14 February, 2015

Tax, when to pay

Possibly to Ed Milliband's annoyance, the people seem to be getting bored or confused or both on this business of tax avoidance.

Rather than spread malicious feeling about rich people (Stanley, now Lord, Fink was a commidities trader who was posted to Geneva by his company and opened an account with the Geneva branch of the bank he used in England) Mr Milliband needs some definition.

Tax evasion, we know, is illegal. The reason people haven't been prosecuted is that the tax office set up a scheme where you could pay a fine. Prosecution is expensive and time consuming - you have to prove the person knew what he was doing was illegal, which lets off someone who has just joined a scheme he was advised was OK. The fine gets the money back but lets the guilty off.

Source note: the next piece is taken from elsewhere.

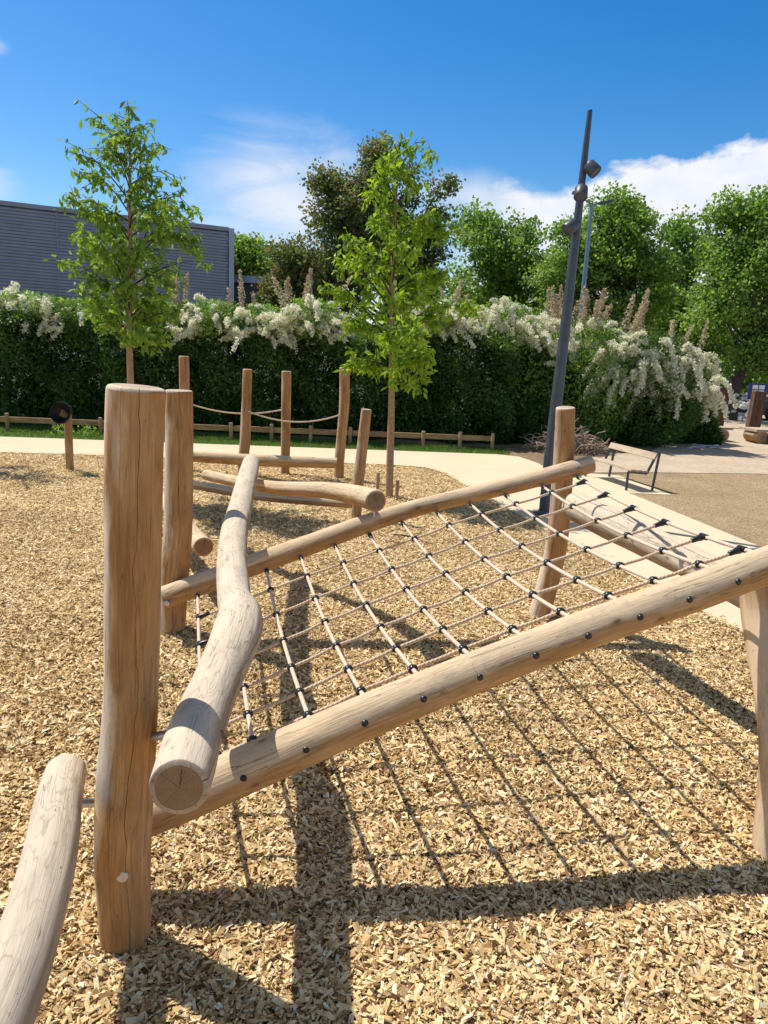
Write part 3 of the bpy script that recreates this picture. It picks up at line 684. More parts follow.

Tax avoidance, by contrast is perfectly legal. If you work for yourself and in a good year put a bit more into your pension, you are avoiding tax. Also if you give money to charity. As Stanley Fink put it 'everyone does it'.

What Milliband needs is to define something which is between these two.

It is possible to tighten up the definition of schemes which do nothing except save tax. But these can already be outlawed and the law is allowed to 'pierce the veil' behind foreign companies and trusts to determine their real purpose. There is something you can do here but not much.

Milliband's best shot would be to undertake to prosecute anyone above a certain amount of evasion. But this would be expensive, both in the costs of prosecution and in the loss of what can be clawed back from the penitent. Also it would require a lot more staff at HMRC.


Perhaps smearing the rich and successful is his best option.